What are CIS Controls?
CIS Controls are a prioritized set of 18 cybersecurity safeguards organized into three Implementation Groups (IGs) based on organizational size and risk profile. They cover areas including asset inventory, data protection, access control, vulnerability management, and incident response. The Controls are developed through community consensus by cybersecurity professionals worldwide and are updated regularly, with Version 8 being the current release.
Are CIS Controls required by law?
CIS Controls are not mandated by any single law, but they are widely recognized as a reasonable baseline for cybersecurity due diligence. Several U.S. state laws reference reasonable security measures without specifying a framework, and courts have accepted CIS Controls as evidence of meeting that standard. Regulatory bodies including NIST, HIPAA auditors, and PCI DSS assessors recognize CIS Controls as aligned with their requirements.

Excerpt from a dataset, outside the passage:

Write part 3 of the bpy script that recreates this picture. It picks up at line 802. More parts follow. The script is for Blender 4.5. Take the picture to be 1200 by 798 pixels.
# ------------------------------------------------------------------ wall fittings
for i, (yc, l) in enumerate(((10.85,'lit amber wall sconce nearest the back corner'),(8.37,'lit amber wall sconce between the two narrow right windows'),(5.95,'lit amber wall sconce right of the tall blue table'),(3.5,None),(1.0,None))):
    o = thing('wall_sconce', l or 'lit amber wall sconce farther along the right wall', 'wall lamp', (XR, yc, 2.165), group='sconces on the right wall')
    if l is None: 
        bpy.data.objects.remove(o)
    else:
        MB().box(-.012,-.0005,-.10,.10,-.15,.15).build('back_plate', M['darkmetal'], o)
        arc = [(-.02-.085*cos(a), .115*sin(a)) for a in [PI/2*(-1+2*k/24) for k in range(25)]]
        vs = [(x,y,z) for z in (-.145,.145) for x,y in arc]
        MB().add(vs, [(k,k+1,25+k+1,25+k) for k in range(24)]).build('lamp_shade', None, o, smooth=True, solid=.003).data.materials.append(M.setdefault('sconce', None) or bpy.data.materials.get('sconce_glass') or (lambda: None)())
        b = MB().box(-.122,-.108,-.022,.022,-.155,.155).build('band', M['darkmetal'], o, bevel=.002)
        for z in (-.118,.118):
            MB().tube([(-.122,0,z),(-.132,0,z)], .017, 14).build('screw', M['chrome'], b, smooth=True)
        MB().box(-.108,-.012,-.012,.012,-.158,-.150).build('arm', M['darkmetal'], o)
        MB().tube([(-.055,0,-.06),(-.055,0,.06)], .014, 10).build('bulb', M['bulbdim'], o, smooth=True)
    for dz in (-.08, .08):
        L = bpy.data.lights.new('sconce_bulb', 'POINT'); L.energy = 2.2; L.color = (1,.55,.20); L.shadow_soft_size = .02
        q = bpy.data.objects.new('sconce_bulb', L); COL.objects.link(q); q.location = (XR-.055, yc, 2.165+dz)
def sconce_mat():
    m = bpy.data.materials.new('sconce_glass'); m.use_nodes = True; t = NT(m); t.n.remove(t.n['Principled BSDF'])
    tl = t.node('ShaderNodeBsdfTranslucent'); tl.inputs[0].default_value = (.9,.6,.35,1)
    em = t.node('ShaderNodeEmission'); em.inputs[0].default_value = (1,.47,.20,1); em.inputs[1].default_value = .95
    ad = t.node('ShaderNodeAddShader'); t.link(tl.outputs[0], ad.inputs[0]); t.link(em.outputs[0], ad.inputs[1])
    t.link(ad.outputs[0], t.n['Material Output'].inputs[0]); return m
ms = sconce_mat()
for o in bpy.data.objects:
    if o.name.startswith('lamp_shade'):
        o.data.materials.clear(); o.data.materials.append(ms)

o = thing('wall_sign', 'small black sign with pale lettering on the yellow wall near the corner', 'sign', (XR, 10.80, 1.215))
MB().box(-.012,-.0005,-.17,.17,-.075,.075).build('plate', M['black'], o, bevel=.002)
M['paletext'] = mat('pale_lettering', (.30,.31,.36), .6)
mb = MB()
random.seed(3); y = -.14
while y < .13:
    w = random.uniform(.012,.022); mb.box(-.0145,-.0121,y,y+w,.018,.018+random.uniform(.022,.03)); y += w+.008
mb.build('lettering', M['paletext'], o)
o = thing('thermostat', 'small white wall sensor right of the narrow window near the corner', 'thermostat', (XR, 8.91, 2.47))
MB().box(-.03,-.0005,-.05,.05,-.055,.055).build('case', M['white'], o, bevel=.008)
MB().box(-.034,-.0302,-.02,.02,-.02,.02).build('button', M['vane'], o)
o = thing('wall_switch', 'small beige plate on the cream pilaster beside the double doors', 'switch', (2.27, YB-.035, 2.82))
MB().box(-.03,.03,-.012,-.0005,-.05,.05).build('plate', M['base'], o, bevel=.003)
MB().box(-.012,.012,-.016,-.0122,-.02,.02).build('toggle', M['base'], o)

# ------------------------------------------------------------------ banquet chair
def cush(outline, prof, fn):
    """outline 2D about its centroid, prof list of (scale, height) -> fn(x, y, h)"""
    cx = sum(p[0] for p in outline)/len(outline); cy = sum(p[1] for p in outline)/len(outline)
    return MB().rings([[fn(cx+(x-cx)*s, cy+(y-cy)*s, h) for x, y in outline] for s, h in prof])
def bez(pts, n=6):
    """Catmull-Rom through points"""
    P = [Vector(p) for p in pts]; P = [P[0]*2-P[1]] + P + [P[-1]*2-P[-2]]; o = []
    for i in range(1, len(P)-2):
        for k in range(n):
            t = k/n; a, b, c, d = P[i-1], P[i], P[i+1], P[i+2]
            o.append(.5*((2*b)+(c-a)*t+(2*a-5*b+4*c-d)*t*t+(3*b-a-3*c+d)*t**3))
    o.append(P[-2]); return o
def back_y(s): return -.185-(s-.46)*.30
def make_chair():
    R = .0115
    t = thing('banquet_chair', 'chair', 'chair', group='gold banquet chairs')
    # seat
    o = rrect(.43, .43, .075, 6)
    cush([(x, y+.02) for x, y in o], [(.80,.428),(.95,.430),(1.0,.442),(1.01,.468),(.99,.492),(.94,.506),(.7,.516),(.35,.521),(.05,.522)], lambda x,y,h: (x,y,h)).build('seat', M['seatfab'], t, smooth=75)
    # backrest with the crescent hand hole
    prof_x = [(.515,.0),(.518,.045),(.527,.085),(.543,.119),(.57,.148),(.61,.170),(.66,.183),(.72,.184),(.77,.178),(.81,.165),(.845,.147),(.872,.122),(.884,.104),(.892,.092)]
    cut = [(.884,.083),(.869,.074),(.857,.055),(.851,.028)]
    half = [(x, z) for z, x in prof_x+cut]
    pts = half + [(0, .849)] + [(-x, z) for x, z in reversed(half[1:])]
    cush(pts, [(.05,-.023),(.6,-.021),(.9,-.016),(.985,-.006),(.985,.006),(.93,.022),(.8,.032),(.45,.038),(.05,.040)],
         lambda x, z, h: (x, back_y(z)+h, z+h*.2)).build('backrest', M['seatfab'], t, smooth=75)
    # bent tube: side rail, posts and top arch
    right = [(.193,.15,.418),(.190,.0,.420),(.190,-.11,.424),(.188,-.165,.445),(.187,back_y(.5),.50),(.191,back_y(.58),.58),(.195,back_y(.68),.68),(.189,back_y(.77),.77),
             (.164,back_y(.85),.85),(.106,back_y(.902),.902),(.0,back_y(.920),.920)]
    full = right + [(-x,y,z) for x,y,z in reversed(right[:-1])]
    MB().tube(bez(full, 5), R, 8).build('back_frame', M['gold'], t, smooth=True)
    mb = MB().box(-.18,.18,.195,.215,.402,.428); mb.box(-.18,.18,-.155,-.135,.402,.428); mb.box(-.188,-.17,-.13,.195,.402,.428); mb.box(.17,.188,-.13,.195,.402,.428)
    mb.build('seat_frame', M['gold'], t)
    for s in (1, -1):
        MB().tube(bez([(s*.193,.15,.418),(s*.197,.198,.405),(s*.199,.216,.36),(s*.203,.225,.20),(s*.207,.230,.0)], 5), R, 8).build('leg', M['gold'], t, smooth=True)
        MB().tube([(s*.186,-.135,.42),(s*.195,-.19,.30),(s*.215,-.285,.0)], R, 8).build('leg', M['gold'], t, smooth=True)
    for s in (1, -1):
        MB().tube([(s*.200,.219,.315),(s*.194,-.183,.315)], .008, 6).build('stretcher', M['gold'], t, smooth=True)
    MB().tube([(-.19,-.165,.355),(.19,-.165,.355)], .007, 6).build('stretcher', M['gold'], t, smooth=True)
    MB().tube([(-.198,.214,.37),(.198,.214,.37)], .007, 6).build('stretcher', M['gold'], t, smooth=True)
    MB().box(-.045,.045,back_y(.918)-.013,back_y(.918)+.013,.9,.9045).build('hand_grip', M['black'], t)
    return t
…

How do CIS Benchmarks differ from CIS Controls?
CIS Controls define what security measures an organization should implement at a strategic level, such as maintaining an asset inventory or managing access credentials. CIS Benchmarks define how to configure specific technology products to meet those security goals, providing step-by-step hardening instructions for systems like Windows Server, Linux distributions, AWS, Azure, and web browsers.